Assyrians in Britain have, until now, chiefly been noted for their ability to understand Mel Gibson's film "The Passion of the Christ" without the help of subtitles. They have also shown their prowess as football referees in the Middlesex amateur league, according to Stephen Pound, MP for the leafy Ealing district of west London where most of Britain's 8,000-strong diaspora live. Some came in the 1940s and 1950s, and they were then joined by a second wave after the Iran/Iraq war in the 1980s.

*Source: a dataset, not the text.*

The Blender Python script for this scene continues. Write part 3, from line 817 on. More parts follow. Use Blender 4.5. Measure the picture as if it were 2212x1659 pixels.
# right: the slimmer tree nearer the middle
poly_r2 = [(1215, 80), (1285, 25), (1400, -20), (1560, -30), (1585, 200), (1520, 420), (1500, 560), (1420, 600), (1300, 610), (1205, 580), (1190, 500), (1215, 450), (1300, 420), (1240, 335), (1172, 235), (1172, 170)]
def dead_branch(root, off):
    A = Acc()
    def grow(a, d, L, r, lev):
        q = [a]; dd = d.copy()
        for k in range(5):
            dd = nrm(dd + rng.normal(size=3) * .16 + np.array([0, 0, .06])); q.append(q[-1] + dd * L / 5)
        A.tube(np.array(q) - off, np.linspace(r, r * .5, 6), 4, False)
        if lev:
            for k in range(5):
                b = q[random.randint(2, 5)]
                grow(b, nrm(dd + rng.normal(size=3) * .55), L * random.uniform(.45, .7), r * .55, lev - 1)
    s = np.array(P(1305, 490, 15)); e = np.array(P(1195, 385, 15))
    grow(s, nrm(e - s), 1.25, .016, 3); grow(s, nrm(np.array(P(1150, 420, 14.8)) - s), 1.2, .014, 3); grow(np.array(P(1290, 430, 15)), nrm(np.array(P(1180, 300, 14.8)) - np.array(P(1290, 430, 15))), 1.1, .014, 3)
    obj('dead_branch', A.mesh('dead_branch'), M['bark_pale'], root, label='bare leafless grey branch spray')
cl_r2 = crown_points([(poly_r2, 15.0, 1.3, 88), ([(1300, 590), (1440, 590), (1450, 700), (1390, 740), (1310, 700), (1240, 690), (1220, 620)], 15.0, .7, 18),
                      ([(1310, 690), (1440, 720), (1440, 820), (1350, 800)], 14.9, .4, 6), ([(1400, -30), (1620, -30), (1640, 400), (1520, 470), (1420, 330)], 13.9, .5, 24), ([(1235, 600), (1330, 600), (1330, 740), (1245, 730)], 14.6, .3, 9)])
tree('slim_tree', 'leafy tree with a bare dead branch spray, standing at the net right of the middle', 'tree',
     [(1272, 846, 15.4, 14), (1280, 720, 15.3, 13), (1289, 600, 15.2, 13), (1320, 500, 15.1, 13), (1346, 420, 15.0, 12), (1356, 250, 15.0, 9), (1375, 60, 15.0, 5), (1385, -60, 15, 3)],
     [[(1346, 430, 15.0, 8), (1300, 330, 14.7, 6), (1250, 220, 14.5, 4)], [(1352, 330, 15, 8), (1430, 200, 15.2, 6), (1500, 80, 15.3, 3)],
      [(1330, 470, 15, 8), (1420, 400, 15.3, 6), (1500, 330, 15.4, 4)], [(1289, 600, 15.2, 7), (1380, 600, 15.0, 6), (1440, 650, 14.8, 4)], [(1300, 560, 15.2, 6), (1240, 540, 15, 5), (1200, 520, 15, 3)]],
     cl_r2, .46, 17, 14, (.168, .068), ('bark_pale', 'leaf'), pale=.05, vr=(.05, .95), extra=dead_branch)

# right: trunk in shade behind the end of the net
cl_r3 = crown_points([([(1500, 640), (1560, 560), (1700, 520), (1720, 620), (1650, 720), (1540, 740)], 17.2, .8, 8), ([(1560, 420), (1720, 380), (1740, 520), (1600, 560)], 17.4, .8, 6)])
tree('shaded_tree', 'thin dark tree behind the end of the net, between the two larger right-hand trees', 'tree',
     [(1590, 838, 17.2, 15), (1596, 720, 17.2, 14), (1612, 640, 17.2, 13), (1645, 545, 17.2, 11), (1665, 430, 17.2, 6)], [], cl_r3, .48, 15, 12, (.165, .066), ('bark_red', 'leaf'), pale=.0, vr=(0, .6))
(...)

While this group is small by international standards--Brazil is home to about 80,000 and there are 20,000 in the Netherlands--many either fought, or have family members who fought, alongside the British in the second world war (the Assyrian Levies even had their own parachute squadron). Andy Darmoo, who runs a lighting business when he is not campaigning for Assyrian rights, says that most of the people who pass through the Assyrian centre in London have some relationship with the armed forces. His father, for example, spent 31 years in the Royal Air Force.

"The British have to help us, because we served with them," says the Rev Stephen Yalda Turkhan, priest at the Assyrian Church of the East. Mr Darmoo says this must be done delicately, though. Assyrian Christians have already been targeted by insurgents in Iraq: two churches were blown up in December. Any sign of favouritism from the co-religionist occupying powers could backfire. "We do not try to make trouble for any people, for any neighbours," says Mr Yalda Turkhan.

Old alliances aside, there are other reasons why the Brits ought to intervene on behalf of the Assyrians. After all, they have them to thank for perhaps the most beautiful objects in the British Museum, the 2,600-year-old bas-reliefs of lion hunts from King Ashurbanipal's palace. The Assyrians reckon the rent on them is now due.